Masyarakat juga menganggap duyung memiliki kekuatan mistik. Sahabat saya seorang nelayan bernama La Dambo menuturkan bahwa siapapun yang bertatapan dengan hewan ini, maka diyakini akan mendapatkan rezeki bsar di masa depan. Ia juga mengatakan bahwa air mata duyung bisa menjadi obat. Beberapa nelayan, menyimpannya sebagai jimat. Bagaimana cara mengeluarkan air matanya? “Kita pura-pura mengancam duyung itu dengan parang. Biasanya, duyung akan menangis. Saat itulah kita tampung air matanya dengan sapu tangan, kemudian diperasdan dimasukkan ke botol kecil,” kata La Dambo.

Kepercayaan tentang aspek mistik, serta manfaat lain dari duyung, membuat orang memburu binatang ini. Banyak yang mengincar air mata, daging, serta minyaknya untuk diolah menjadi kosmetik atau alat kecantikan. Pantas saja jika populasi duyung semakin lama semakin berkurang.

Pantai Nirwana di Baubau, Buton

Akan tetapi, masyarakat Buton dan Bajo tak berhasrat untuk memakan duyung. Mereka masih menjunjungtinggi kepercayaan bahwa duyung dan manusia bersaudara. Makanya, mereka nyaris tidak pernah memakan ikan duyung. Sebagaimana halnya mamalia laut lainnya seperti lumba-lumba atau paus, para nelayan Buton selalu melepaskannya.  Namun, sebagaimana dicatat Zacot (2012), ada saja nelayan yang mencari Ndiu atau Dio untuk dimakan. Mengapa demikian? Kata peneliti asal Perancis ini, tak semua orang menetahui legenda tentang duyung yang bersaudara dengan manusia.

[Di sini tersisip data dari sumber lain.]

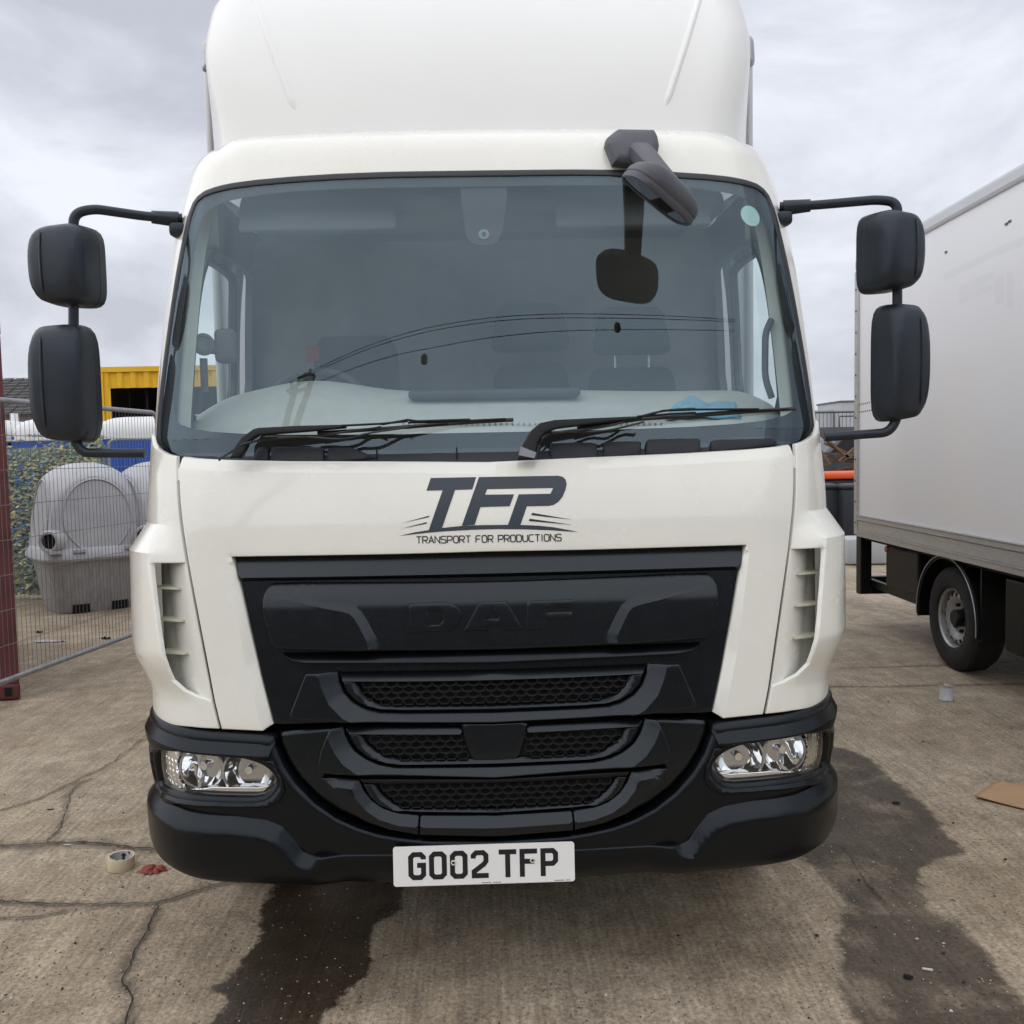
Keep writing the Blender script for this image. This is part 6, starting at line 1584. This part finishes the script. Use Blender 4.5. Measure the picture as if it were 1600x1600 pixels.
# ================================================================== blue cloth on the dashboard
M['cloth'] = mat('blue_paper_towel', (.20, .44, .58), rough=.85, var=.18, vscale=14)
V = []; F = []; n = 18; A_, B_, C_, D_ = on_dash(1040, 660), on_dash(1158, 658), on_dash(1148, 632), on_dash(1050, 642)
for j in range(n + 1):
    for i in range(n + 1):
        u, v = i / n, j / n; p = A_ * (1 - u) * (1 - v) + B_ * u * (1 - v) + C_ * u * v + D_ * (1 - u) * v
        h_ = .010 + .036 * max(0, mnoise.noise((u * 3.2, v * 2.4, 4.4)) + .35) * math.sin(math.pi * min(1, max(0, u))) ** .5 * (.3 + v)
        V.append((p[0] + .01 * mnoise.noise((u * 7, v * 7, 0)), p[1] + .01 * mnoise.noise((u * 7, v * 7, 9)), p[2] + h_))
for j in range(n):
    for i in range(n): a = j * (n + 1) + i; F.append((a, a + 1, a + n + 2, a + n + 1))
o = link('paper_towel', mesh('paper_towel', V, F, smooth=True), None, M['cloth']); md = o.modifiers.new('t', 'SOLIDIFY'); md.thickness = .003
tag(o, 'crumpled light blue paper towel on the dashboard behind the windscreen', 'paper towel')

# ================================================================== power line behind the viewer, mirrored in the windscreen
def wnorm(s, v):
    a = S(s + .01, v) - S(s - .01, v); b = S(s, v + .01) - S(s, v - .01); n_ = np.cross(a, b); n_ /= np.linalg.norm(n_); return n_ if n_[1] < 0 else -n_
def refl(px, py):
    s, v = sv(px, py); p = S(s, v); r = ray(px, py); r = r / np.linalg.norm(r); n_ = wnorm(s, v); return p, r - 2 * (r @ n_) * n_
def rpoint(px, py, dist):
    p, d = refl(px, py); k = dist / math.hypot(d[0], d[1]); return Vector(p + d * k)
M['pole'] = mat('weathered_pole', (.085, .07, .055), rough=.9, var=.3, vscale=5); M['cable'] = mat('black_cable', (.012, .012, .013), rough=.6)
PD = 15.0
tops = rpoint(488, 578, PD); t1 = rpoint(458, 595, PD)
po = thing('utility_pole', 'twin wooden power pole behind the viewer, mirrored in the windscreen', 'utility pole', loc=(tops.x, tops.y, 0))
def rel(v): return Vector(v) - Vector((tops.x, tops.y, 0))
b1_ = rpoint(438, 662, PD); b2_ = rpoint(452, 662, PD)
for top, bot in ((rpoint(462, 606, PD), b1_), (rpoint(489, 586, PD), b2_)):
    k = top.z / max(.1, (top.z - bot.z)); base_ = top + (bot - top) * min(k, 60); base_.z = -.02
    base_.x = top.x + (bot.x - top.x) * min(k, 6) * .8; base_.y = top.y + (bot.y - top.y) * .0
    MB().tube([rel(base_), rel(top)], [.16, .10], 12).build('pole', M['pole'], po, sharp=60)
for (xa, ya, xb, yb) in ((448, 612, 484, 590), (452, 616, 487, 604), (466, 592, 482, 584)):
    MB().tube([rel(rpoint(xa, ya, PD)), rel(rpoint(xb, yb, PD))], .05, 6).build('crossarm', M['pole'], po)
for (x, y) in ((455, 606), (466, 598), (476, 592), (484, 586)):
    p = rel(rpoint(x, y, PD)); MB().lathe([(0, 0), (.06, .02), (.04, .1), (.06, .16), (0, .22)], Matrix.Translation(p), 10).build('insulator', M['cable'], po, sharp=40)
lines = [[(487, 580), (560, 545), (640, 518), (720, 502), (800, 493), (880, 490), (960, 491), (1060, 494), (1150, 500)], [(487, 584), (560, 550), (640, 524), (720, 508), (800, 499), (880, 496.5), (960, 497), (1060, 499), (1150, 503)], [(490, 600), (560, 572), (620, 554), (663, 546), (740, 531), (820, 521), (880, 517), (965, 515), (1060, 515), (1150, 517)]]
for k, ln in enumerate(lines):
    pts = [rpoint(x, y, PD) for x, y in chaikin(ln, 2, False)]
    o = MB().tube(pts, .011, 5, False).build('power_cable', M['cable'], None); tag(o, ['uppermost power cable mirrored in the windscreen', 'middle power cable mirrored in the windscreen', 'lowest power cable, carrying two small weights, mirrored in the windscreen'][k], 'cable', 'overhead power cables')
for nm, (x, y) in (('left', (663, 562)), ('right', (965, 512))):
    p = rpoint(x, y, PD); o = MB(); V, F = rbox((0, 0, 0), (.22, .22, .27), .07, 2); o.add(V, F); o.tube([(0, 0, .08), (0, 0, .22)], .02, 6); oo = o.build('cable_weight', M['cable'], None, sharp=40); oo.location = p; tag(oo, 'small black weight on the power cable, the %s one of two' % nm, 'cable weight', 'weights on the power cable')

# ================================================================== unseen building added behind the viewer to block low sky light
M['clad'] = mat('grey_cladding', (.13, .135, .145), rough=.6, var=.12, vscale=2); M['rolldoor'] = mat('roller_door', (.09, .10, .12), rough=.5, var=.1)
wh_ = thing('added_warehouse', 'unseen long grey clad building added behind the viewer to darken reflections', 'building', loc=(0, -17, 0))
MB().box((0, -5, 3.4), (84, 10, 6.8)).build('wall', M['clad'], wh_)
MB().add([(-42.5, .4, 6.8), (42.5, .4, 6.8), (42.5, -5, 8.0), (-42.5, -5, 8.0), (42.5, -10.4, 6.8), (-42.5, -10.4, 6.8)], [(0, 1, 2, 3), (3, 2, 4, 5), (0, 3, 5), (1, 4, 2), (0, 5, 4, 1)]).build('roof', M['clad'], wh_)
for k in range(7):
    x = -33 + k * 11; MB().box((x, .06, 2.2), (4.2, .08, 4.4)).build('roller_door', M['rolldoor'], wh_)
for k in range(40): MB().box((-41 + k * 2.1, .03, 5.6), (.08, .06, 2.2)).build('cladding_rib', M['clad'], wh_)
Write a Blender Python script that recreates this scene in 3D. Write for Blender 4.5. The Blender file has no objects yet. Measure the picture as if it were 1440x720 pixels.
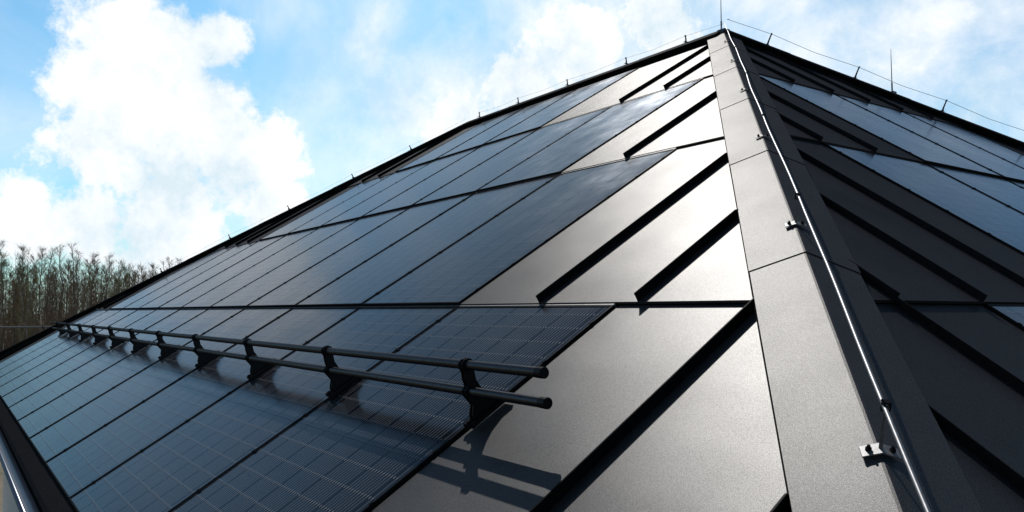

Entah, apakah ada kaitannya dengan legenda, yang pasti duyung masih selalu terlihat di pesisir Buton. Boleh jadi, duyung merasa aman sebab dilindungi dan dianggap saudara oleh nelayan setempat. Ternyata, selalu ada sisi positif dari kearifan tradisional masyarakat. Dengan legenda, mitos, serta pamali, masyarakat lokal memelihara keragaman ekologis, dan menyelamatkan laut dan seisinya. Lewat kearifan itu, mereka memperlakukan alam sebagai saudara yang harus dikasihi dan dilindungi sebagaimana manusia lainnya.